’02 riots: Modi, at last, to face probe

March.13 : Eight years on, it is clear that the ghost of the hair-raising violence committed against the Muslim minority in Gujarat is still not dead. The Special Investigation Team, constituted by the Supreme Court to conduct a fresh examination of several important cases, has issued a summons to chief minister Narendra Modi to appear before it on March 21. This is an awkward reminder that system cleansing remains a work in progress.
While society has sought to come to terms with the monstrous events of 2002 in a variety of ways, there is no judicial closure yet to the happenings that shook the country and raised questions in the international arena. The world had been taken aback because there was nothing in India’s social system, political structures, or belief paradigms that would have prepared it for the shaming episodes that were witnessed over a period of several months. It is well known that the conduct of Mr Modi’s government, and those of its leading functionaries in the police and the state administration, in those fateful days has been a subject of strictures by the Supreme Court. However, the examination of the chief minister himself under the orders of the highest court in the land marks a new low. Leading functionaries in India have been hauled up before the law for a variety of reasons, but none has suffered the ignominy of being personally investigated in a case of mass murder.

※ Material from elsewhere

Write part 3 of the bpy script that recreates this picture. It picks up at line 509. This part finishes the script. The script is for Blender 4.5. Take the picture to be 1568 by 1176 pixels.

It is this which imbues the prospective investigation of Mr Modi with extraordinary significance. No head of government in a democracy has been in such a position before. It has to be clearly understood, of course, that investigation is only a stage in the judicial process. It would be wrong to pronounce the chief minister guilty in a juridical sense at this stage, although it would be hard for the man at the helm to shake off charges of moral culpability. Such had been the scale of barbarity witnessed in Gujarat in those days that then Prime Minister Atal Behari Vajapyee, who is from the same party as the chief minister, has been revealed to have desired his removal but was unable to effect this on account of political opposition within his party. Mr Modi, along with dozens of others, is under scrutiny in the case of the murder in cold blood of 60-odd individuals at Gulberg Society, a residential complex in Baroda. The most well known of these was a former Congress MP, Ehsan Jafri, whose widow Zakia Jafri has persevered in her efforts to bring the guilty to book. Moved by her plea,  the Supreme Court ordered the SIT to investigate the chief minister. The evidence that the SIT gathers will naturally be evaluated by a trial judge before anything can be said about Mr Modi’s role in this particular case. There can be little doubt, however, that if he is shown in an adverse light in the proceedings, he will be in no position to continue as chief minister or hold any constitutional position. If guilt sticks, the chief minister will naturally receive appropriate punishment under the law. How soon the case can be wound up even under fast-track procedures is anybody’s guess. But political opponents of the chief minister may be expected to try and drive him from office if there is the slightest judicial opening. The SIT has been asked to examine nine cases of that grisly era. Mr Modi will be investigated for only one of these. That’s his luck.